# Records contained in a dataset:
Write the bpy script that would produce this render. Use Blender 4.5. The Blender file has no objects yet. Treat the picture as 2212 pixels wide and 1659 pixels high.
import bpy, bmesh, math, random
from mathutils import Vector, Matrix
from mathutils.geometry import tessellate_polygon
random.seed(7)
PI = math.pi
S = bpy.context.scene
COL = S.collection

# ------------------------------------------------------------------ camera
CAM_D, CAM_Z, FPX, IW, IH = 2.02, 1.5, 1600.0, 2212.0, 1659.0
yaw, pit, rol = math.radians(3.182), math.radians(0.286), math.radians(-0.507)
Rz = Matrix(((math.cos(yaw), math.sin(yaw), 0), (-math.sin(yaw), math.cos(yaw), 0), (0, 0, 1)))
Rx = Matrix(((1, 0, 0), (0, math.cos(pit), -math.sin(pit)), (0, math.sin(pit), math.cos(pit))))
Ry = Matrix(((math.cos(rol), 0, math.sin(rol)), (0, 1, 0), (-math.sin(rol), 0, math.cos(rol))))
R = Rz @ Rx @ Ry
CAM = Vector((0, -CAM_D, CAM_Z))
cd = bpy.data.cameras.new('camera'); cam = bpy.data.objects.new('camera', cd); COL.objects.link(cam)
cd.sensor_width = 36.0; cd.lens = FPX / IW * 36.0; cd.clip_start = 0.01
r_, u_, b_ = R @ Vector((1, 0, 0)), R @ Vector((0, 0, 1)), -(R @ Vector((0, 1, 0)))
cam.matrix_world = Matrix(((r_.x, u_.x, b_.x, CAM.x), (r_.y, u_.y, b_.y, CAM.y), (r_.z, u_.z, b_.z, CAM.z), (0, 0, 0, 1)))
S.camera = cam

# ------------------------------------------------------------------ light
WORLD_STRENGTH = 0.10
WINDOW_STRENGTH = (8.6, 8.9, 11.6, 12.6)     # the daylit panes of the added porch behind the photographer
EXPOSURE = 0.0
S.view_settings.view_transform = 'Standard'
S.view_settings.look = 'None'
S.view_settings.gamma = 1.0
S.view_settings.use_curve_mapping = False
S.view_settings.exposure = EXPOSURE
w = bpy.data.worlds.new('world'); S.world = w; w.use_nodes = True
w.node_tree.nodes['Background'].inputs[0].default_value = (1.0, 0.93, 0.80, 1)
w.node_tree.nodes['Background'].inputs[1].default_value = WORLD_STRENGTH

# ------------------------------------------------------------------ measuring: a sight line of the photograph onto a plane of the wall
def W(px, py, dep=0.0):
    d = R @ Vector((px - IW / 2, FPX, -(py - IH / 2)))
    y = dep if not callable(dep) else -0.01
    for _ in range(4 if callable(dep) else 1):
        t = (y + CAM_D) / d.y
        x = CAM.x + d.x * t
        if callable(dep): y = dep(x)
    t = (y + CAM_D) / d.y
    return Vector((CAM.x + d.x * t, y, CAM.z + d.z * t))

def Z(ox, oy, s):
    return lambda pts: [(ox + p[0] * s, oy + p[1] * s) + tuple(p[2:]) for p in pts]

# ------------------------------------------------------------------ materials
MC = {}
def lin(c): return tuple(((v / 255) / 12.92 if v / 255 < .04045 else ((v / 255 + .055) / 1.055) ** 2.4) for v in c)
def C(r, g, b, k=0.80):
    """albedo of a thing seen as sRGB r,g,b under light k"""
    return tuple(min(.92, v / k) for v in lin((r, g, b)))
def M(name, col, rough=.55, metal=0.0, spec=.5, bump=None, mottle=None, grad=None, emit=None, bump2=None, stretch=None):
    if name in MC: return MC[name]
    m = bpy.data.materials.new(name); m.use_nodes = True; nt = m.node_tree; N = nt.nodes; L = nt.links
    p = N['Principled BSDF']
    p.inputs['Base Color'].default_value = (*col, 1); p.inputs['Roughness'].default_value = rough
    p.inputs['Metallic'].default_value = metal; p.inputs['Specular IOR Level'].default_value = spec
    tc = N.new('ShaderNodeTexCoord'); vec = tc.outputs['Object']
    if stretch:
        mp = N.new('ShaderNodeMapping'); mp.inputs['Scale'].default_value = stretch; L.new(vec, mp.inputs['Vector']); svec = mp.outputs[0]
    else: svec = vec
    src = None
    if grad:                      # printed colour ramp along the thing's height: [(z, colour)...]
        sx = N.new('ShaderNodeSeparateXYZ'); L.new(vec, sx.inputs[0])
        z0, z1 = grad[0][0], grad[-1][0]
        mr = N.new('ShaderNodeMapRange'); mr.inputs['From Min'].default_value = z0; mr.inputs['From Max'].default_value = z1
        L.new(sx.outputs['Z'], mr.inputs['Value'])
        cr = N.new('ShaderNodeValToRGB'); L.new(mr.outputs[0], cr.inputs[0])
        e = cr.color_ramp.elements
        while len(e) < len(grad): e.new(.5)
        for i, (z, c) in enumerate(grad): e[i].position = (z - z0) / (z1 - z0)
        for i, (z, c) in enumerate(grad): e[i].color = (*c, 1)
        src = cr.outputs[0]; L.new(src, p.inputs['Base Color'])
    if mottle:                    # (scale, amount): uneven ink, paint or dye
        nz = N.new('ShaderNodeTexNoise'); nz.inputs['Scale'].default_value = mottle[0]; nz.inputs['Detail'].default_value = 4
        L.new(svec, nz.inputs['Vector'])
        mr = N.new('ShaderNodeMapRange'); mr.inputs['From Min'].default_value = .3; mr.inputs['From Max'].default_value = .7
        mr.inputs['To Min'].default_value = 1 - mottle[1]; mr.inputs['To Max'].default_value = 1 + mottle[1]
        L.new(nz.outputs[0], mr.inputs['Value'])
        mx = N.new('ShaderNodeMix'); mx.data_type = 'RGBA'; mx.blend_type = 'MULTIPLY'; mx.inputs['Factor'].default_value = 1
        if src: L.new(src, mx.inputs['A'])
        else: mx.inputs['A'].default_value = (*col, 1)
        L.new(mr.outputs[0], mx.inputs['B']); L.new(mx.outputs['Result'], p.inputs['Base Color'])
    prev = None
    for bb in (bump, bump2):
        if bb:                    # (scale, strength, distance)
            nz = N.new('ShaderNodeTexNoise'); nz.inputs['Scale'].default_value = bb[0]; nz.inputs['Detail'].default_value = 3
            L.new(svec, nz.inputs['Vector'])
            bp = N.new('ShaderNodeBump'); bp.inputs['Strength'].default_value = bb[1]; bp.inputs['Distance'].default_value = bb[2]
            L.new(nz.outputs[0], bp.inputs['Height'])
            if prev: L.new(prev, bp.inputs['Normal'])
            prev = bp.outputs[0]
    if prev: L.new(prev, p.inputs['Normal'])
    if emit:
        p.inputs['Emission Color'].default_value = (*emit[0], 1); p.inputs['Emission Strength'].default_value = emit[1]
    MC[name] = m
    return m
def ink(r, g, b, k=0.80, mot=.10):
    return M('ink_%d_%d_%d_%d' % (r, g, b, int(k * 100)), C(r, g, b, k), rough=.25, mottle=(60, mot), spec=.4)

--

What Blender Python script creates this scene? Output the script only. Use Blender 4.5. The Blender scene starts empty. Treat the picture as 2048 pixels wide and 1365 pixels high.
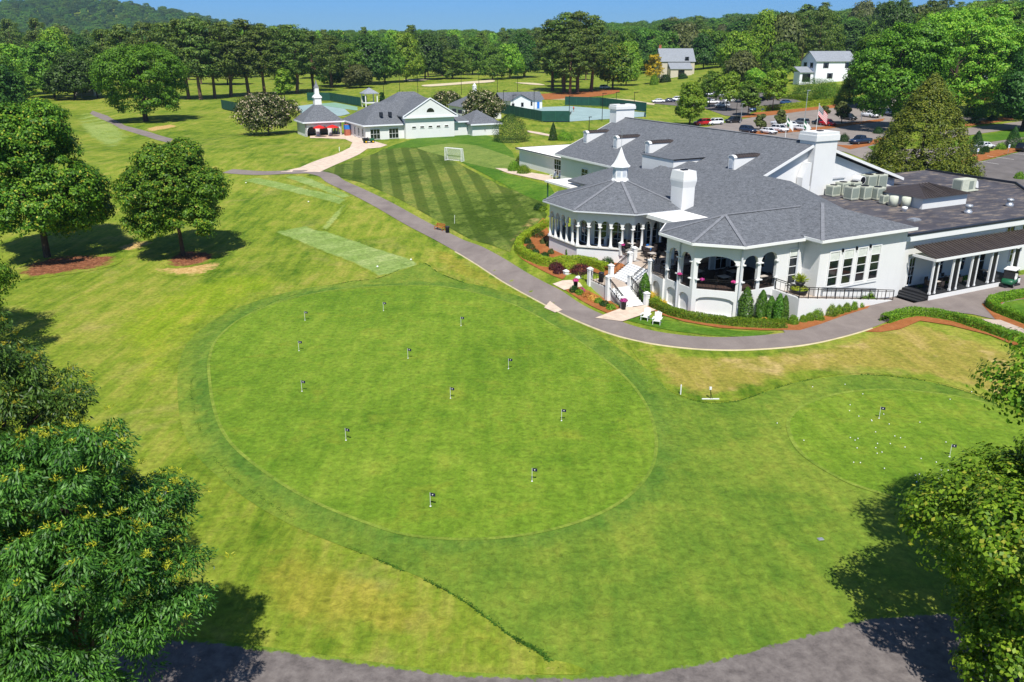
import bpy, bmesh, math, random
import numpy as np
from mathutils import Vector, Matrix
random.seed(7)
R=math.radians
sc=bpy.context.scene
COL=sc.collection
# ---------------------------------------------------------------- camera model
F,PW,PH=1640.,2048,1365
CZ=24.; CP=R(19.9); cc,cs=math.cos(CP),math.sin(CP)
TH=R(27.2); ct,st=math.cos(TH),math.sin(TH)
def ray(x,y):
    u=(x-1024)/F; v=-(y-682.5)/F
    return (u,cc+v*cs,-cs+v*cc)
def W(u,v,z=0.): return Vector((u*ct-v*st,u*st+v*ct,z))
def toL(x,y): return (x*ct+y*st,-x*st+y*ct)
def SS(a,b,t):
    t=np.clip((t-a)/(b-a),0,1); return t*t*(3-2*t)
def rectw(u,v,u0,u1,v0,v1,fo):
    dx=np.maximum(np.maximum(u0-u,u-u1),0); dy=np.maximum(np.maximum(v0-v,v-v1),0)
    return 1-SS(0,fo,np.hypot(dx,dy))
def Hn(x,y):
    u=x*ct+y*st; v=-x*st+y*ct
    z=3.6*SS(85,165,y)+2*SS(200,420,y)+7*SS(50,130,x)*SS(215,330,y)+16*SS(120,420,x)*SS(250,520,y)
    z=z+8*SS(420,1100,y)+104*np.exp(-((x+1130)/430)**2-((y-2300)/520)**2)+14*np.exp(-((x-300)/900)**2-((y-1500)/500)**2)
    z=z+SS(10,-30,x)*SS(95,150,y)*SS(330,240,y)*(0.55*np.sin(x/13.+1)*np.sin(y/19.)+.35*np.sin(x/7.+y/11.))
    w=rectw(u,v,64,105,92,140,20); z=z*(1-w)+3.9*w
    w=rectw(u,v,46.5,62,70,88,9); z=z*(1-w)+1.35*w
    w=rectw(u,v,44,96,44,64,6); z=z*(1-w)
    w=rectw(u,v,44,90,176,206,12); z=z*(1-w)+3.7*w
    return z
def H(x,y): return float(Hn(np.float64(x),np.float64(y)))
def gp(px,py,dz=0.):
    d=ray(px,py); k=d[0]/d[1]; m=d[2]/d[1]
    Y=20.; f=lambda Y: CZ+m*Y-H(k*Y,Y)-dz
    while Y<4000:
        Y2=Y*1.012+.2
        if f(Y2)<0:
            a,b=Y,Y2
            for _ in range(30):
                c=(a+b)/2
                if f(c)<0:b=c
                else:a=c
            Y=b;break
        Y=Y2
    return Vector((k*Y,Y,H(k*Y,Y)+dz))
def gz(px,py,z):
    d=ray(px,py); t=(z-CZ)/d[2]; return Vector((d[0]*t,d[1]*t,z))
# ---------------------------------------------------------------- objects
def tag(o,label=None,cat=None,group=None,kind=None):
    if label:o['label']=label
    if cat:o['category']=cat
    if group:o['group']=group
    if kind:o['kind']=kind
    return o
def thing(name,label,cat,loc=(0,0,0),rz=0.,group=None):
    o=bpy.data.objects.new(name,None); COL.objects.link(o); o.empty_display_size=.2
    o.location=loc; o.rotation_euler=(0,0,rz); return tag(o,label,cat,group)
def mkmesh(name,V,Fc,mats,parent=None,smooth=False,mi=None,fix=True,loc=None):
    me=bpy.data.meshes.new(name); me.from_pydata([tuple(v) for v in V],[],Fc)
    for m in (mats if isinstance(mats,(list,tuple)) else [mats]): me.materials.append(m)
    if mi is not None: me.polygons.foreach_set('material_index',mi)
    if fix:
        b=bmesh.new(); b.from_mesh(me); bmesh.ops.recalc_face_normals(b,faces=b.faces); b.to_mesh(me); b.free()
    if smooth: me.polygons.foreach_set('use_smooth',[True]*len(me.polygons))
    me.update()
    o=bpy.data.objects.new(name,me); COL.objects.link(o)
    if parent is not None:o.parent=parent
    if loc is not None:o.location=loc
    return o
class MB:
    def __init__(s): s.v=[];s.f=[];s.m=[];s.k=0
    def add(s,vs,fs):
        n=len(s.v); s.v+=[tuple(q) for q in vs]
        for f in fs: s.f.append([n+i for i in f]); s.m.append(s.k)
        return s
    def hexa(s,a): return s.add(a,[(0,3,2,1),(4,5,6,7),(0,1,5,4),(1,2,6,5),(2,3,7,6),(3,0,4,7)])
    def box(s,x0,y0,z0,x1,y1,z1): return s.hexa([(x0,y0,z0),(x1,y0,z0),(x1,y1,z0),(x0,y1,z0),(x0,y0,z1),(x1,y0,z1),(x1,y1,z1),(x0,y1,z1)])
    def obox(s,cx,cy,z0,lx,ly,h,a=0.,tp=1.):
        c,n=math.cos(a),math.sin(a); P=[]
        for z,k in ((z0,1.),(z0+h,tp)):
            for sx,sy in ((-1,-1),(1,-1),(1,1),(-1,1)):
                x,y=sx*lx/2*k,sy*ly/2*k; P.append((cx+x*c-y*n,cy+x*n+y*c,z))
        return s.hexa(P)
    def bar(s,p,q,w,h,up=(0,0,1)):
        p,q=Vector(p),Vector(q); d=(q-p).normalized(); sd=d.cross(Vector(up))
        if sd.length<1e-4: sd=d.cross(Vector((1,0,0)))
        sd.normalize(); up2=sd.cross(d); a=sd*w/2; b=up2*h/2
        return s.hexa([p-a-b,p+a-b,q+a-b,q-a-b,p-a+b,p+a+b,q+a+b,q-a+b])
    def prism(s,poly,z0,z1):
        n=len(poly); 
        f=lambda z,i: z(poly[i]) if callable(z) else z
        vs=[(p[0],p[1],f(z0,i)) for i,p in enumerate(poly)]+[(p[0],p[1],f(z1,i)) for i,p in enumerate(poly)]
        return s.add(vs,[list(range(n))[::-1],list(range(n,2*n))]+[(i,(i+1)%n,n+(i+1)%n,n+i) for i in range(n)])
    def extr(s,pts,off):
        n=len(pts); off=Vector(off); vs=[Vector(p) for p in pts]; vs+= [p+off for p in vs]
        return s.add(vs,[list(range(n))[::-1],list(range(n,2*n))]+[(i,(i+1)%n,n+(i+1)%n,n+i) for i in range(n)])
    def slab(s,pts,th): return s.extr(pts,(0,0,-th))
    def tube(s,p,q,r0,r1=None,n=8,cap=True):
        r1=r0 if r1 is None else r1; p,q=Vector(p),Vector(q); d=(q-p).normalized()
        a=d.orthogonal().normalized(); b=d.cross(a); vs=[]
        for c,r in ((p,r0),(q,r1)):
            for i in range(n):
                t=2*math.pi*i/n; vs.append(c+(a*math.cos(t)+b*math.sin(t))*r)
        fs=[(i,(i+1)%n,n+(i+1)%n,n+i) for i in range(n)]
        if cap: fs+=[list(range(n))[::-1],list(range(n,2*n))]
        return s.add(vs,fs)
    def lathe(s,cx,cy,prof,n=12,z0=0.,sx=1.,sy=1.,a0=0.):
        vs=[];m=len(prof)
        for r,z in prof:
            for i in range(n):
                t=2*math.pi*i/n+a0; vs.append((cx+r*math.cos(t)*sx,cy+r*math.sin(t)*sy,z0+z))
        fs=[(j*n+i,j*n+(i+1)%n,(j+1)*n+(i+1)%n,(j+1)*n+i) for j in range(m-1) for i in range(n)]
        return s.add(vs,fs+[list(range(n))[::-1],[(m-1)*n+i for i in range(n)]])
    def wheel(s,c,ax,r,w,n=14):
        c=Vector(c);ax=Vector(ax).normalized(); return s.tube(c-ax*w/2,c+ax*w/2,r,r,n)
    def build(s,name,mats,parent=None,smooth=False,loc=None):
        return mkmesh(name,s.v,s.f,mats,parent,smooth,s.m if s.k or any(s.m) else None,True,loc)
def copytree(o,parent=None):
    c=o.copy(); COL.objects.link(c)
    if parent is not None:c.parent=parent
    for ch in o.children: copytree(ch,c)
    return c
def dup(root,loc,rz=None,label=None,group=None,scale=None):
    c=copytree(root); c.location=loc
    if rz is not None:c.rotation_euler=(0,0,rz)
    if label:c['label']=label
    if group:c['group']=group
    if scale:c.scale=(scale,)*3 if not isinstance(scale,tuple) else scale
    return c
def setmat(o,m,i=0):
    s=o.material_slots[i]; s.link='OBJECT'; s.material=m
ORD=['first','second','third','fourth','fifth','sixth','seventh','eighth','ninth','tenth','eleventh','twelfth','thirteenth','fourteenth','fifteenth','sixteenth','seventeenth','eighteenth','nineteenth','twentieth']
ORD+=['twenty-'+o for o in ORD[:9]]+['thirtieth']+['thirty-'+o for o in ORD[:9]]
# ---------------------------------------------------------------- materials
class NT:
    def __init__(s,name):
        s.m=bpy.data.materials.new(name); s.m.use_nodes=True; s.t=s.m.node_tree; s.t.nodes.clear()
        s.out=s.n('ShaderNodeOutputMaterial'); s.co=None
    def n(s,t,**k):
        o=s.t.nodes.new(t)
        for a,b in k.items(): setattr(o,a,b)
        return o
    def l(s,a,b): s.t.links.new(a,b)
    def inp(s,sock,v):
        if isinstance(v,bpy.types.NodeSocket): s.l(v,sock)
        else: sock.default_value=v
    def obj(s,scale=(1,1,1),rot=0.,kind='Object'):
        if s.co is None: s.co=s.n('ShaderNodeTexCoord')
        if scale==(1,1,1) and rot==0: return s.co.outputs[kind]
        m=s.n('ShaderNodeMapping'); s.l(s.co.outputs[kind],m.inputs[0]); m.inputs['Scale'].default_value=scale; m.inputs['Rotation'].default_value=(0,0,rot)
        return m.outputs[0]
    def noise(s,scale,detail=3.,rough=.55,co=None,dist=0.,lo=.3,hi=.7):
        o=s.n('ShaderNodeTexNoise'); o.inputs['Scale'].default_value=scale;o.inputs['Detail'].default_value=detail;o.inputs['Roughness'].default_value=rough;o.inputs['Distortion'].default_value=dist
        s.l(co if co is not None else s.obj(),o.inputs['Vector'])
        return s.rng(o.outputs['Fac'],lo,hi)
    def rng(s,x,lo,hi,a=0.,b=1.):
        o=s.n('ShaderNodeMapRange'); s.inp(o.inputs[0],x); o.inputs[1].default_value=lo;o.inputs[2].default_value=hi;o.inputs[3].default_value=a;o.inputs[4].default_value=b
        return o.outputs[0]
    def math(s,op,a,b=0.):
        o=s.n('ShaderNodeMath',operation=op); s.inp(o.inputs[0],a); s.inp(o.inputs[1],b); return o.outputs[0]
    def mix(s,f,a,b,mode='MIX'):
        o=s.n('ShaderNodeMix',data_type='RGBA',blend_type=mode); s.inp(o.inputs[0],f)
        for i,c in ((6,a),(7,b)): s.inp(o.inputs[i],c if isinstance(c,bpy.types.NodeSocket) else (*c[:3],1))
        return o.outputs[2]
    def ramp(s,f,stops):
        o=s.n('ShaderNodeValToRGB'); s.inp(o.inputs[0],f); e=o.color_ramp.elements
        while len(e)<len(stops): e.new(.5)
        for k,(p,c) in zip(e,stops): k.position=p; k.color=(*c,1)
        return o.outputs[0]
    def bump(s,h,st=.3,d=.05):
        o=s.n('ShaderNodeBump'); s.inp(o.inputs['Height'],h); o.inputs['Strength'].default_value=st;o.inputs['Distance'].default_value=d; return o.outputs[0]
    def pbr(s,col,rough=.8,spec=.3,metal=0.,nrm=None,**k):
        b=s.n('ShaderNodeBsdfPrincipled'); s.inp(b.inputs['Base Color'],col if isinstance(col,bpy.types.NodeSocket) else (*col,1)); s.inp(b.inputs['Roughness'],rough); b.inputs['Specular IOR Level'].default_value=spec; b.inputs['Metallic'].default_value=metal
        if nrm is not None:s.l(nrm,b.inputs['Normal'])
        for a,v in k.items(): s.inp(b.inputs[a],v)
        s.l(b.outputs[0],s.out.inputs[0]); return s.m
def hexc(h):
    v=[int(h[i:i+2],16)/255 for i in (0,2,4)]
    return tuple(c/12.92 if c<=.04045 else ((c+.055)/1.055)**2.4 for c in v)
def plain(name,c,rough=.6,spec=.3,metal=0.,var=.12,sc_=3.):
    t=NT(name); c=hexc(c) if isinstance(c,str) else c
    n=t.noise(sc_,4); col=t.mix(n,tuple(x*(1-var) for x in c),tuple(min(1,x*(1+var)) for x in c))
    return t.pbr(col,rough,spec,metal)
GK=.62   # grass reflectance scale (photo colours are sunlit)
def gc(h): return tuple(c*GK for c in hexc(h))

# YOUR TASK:
Starting at the line that contains "Write the bpy" and ending at the line that contains "COL = S.collection", repeat each line exactly, both ends included, and nothing else.

# ANSWER TO THIS TASK:
Write the bpy script that would produce this render. Use Blender 4.5. The Blender file has no objects yet. Treat the picture as 2212 pixels wide and 1659 pixels high.
import bpy, bmesh, math, random
from mathutils import Vector, Matrix
from mathutils.geometry import tessellate_polygon
random.seed(7)
PI = math.pi
S = bpy.context.scene
COL = S.collection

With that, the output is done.